Maybe CFB needs divisions back in conferences. Maybe it need a mini 4-team conference playoff to accommodate the immense size of the current conferences. There has to be a solution that equals fairness and the best teams actually playing in the championship game and claiming the conference crown. The Irish shouldn't touch the ACC with a 10 foot pole until those solutions are found and implemented.
If Notre Dame joined they would not struggle to win the ACC
Some Fighting Irish haters say that Notre Dame is afraid of joining a conference. That is simply a false narrative not even remotely based in fact. The fact of the matter is that the ACC gives no reason for Notre Dame to be afraid of it.
With the decline of Clemson, the ACC has fallen into the pits of dispair. A controversial inclusion of Miami and a good run by them may make that statement seem crazy, but outside of Miami this past season, who in the ACC is even remotely threatening to Notre Dame?

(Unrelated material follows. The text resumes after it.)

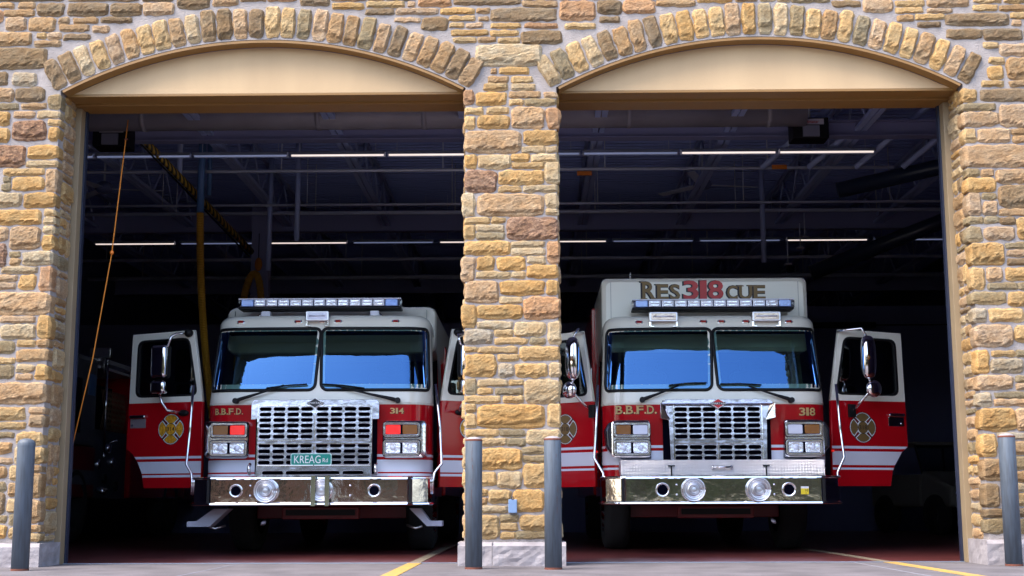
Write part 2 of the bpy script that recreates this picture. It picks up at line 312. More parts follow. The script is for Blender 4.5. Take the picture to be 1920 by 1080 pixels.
LEFT_STONES = """-4321,-4220,4018,4152g -4858,-4598,4017,4071g -4560,-4348,4020,4074t -4828,-4669,3874,3997Y -4628,-4450,3941,3995p -4416,-4219,3939,3999c -4629,-4341,3729,3911r -4321,-4216,3870,3919y -4306,-4220,3727,3845Y -4818,-4660,3716,3839Y -4831,-4510,3490,3681r -4484,-4216,3566,3679Y -4488,-4220,3488,3542c -4689,-4336,3411,3470y -4308,-4213,3264,3468p -4690,-4628,3349,3398g -4700,-4619,3271,3334g -4606,-4330,3275,3392Y -4831,-4522,3126,3252c -4493,-4213,3119,3250Y -4798,-4338,2966,3096Y -4307,-4212,3041,3099y -4308,-4213,2969,3032c -4308,-4213,2887,2950c -4766,-4628,2818,2943p -4598,-4337,2745,2942p -4316,-4212,2744,2868Y -4802,-4627,2589,2790r -4599,-4504,2669,2722g -4595,-4505,2602,2655t -4479,-4219,2601,2720c -4657,-4346,2531,2583c -4318,-4214,2373,2582o -4719,-4521,2460,2507p -4495,-4354,2388,2511Y -4715,-4531,2389,2441p -4776,-4217,2161,2355p -4641,-4341,2091,2147p -4630,-4331,1950,2072c -4309,-4206,1954,2146Y -4707,-4515,1824,1927g -4484,-4334,1879,1936y -4316,-4213,1879,1940t -4483,-4217,1753,1856t -4676,-4508,1731,1782y -4694,-4507,1601,1717g -4481,-4327,1660,1716c -4482,-4333,1591,1637p -4311,-4214,1590,1716Y -4706,-4214,1383,1563p -4673,-4385,1245,1351y -4349,-4215,1295,1350p -4345,-4219,1185,1281t -4667,-4375,1167,1222y -4639,-4477,1094,1135g -4442,-4221,1025,1134y -4632,-4484,957,1053t -4315,-4213,874,1002y -4626,-4478,871,916p -4327,-4221,801,847t -4643,-4519,753,843t -4491,-4352,729,843y -4315,-4218,584,783t -4453,-4342,865,1002c -4613,-4521,639,707g -4492,-4345,594,702t -4326,-4211,373,553t -4614,-4522,446,617b -4493,-4356,459,567c -4336,-4208,288,351t -4327,-4209,216,275y -4591,-4486,244,347Y -4468,-4367,347,436g -4462,-4361,235,324y -4597,-4496,374,428g"""
RIGHT_STONES = """3825,3952,4030,4138Y 3995,4494,4032,4135b 3824,4116,3946,4005g 3818,4133,3804,3931p 4148,4435,3792,3992p 3819,3931,3654,3781y 3950,4231,3653,3774p 4252,4472,3724,3772t 4257,4468,3651,3709t 3818,4458,3430,3628p 3828,3940,3345,3412g 3954,4066,3349,3411t 4092,4446,3280,3405p 3822,4069,3205,3330Y 3951,4077,3142,3190g 4095,4434,3064,3260b 3821,3938,3000,3191p 3954,4079,2994,3118p 4096,4425,2993,3050t 3818,3952,2923,2981g 3962,4082,2923,2980g 4096,4226,2917,2974b 4240,4416,2778,2973Y 3811,3931,2757,2890g 3955,4214,2780,2889p 3815,4115,2554,2747Y 4138,4406,2698,2750g 4143,4402,2632,2684p 4138,4397,2552,2604b 3816,3932,2343,2531y 3952,4090,2412,2530p 4118,4390,2416,2524Y 3960,4208,2337,2393g 4222,4383,2336,2392g 3816,4105,2211,2314g 4128,4376,2196,2312Y 3816,3926,2053,2170w 3954,4243,2057,2168y 3820,4140,1840,2025p 4159,4356,1875,2023y 3816,3921,1610,1803Y 3953,4144,1756,1802y 4163,4345,1755,1801g 3942,4206,1613,1728w 3820,4120,1472,1591p 4149,4331,1535,1585g 4149,4327,1466,1521p 3816,3929,1331,1440w 3963,4322,1398,1448g 3950,4318,1334,1384p 3819,4123,1117,1307Y 4132,4308,1116,1306p 3960,4299,1044,1098w 3820,3947,905,1090Y 3963,4293,917,1026t 3817,3989,703,878t 4010,4285,791,895g 4012,4277,688,773t 3818,3948,479,667b 3970,4271,608,666c 3964,4265,488,590y 3819,4258,394,457b 3817,4251,261,377g"""
TOP_STONES = """-4817,-4685,4974,5020t -4651,-4495,4967,5023t -4774,-4496,4892,4953t -4908,-4791,4833,4950o -4474,-4230,4895,5011b -4187,-3832,4892,5013b -3797,-3525,4889,5005b -3511,-3225,4891,5008p -4753,-4568,4761,4882p -4539,-4306,4754,4880t -4269,-4181,4823,4873t -4142,-3914,4821,4872t -3885,-3609,4824,4874b -4260,-3989,4751,4807t -3574,-3424,4796,4872b -3954,-3813,4709,4794p -3780,-3640,4763,4803b -3401,-3274,4835,4871p -4920,-4512,4615,4736t -4470,-4378,4683,4734y -4363,-4247,4677,4733p -4471,-4243,4607,4657t -4216,-3984,4630,4716b -4933,-4362,4399,4590b -4312,-4201,4526,4586p -4898,-4709,4246,4365b -4661,-4448,4239,4358w -4865,-4648,4096,4215p -4619,-4364,4094,4218b -4355,-4230,4162,4182t -4919,-4236,5039,5100b -4187,-3554,5032,5088t -3515,-3238,5028,5079b -3202,-2911,4914,5076b -2873,-2650,4946,5073p -2605,-2397,4959,5000t -2626,-2398,5020,5061t -2368,-2116,4952,4997t -2379,-2118,5018,5068o -2073,-1821,4939,5066b -1786,-1511,4886,4992Y -1798,-1479,5017,5063o -1478,-1144,4949,5004y -1111,-1048,4952,4997p -1014,-715,4955,5056o -681,-93,4966,5052b -1486,-1235,4833,4934b -1207,-840,4881,4936p -806,-512,4882,4933Y -483,-373,4885,4931t -1215,-1003,4750,4846p -979,-748,4673,4844b -734,-503,4817,4857y -464,-378,4815,4850t -729,-604,4752,4792y -575,-430,4750,4790p -709,-382,4680,4726Y -690,-488,4601,4656y -469,-310,4614,4654t -636,-512,4526,4561p -488,101,4388,4587c -1459,-1324,5020,5061t -1295,-1044,5018,5059g -69,239,4941,4997t -353,233,4812,4928b 267,579,4813,4994o 609,815,4865,4991b 839,1117,4818,4994o -358,-89,4743,4788Y -51,237,4745,4785o 314,582,4732,4782y 621,803,4730,4840b -358,-114,4673,4718y -282,-104,4602,4652y -80,275,4595,4715b 299,524,4612,4712p 120,264,4504,4574p 1132,1482,4900,4986t 1517,1810,4953,5033Y 1853,2035,4955,5031t 2064,2198,4943,5029c 2226,2337,4942,5028c 2355,2685,4910,5026g -69,239,5012,5053b 268,797,5013,5054t 836,1470,5008,5048t 2717,2961,4877,4972b 2993,3251,4809,4990p 3286,3530,4917,4972y 3283,3522,4857,4902y 3569,3931,4909,5014p 3564,3783,4859,4890p 3822,3960,4863,4888p 3971,4218,4946,5011y 3971,4190,4871,4921y 4213,4546,4868,4918t 4252,4552,4943,5009y 3298,3441,4747,4832t 3452,3709,4790,4840y 3722,4278,4732,4842b 4304,4542,4793,4848y 4309,4390,4729,4773p 4418,4537,4717,4767t 3476,3666,4680,4770b 3728,4032,4603,4693b 4051,4388,4595,4695b 4412,4530,4593,4693g 3619,3704,4620,4655p 3827,4026,4523,4573y 4050,4173,4516,4571y 3965,4155,4452,4497Y 4185,4521,4450,4554p 4080,4221,4377,4427y 4073,4205,4229,4348Y 4236,4510,4228,4425t 4015,4204,4166,4215y 4256,4501,4163,4213t"""
V1 = 'bbcyptyytcbbpbyygpttgpbpttbt'; V2 = 'cgycbttbyYyypYgcgytygpyytYpb'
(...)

In the five non-Miami ACC games Notre Dame played this past season only one team reached 20+ points and only a single team held the Irish to under 30 points. The Miami game was freshman QB CJ Carr's first ever start, it was on the road, against a 500th year QB, and it was only a 3 point game.
If, hypothetically, Notre Dame was in the ACC last year and the ACC Championship Game was them versus Miami, it's not unreasonable to say Notre Dame had an extremely good chance of winning the conference this year.
Notre Dame would almost certainly never struggle to contend for the ACC and would win it more times than they lost it with the occasional exception of a dynasty-like run such as Clemson in the late 2010s to early 2020s.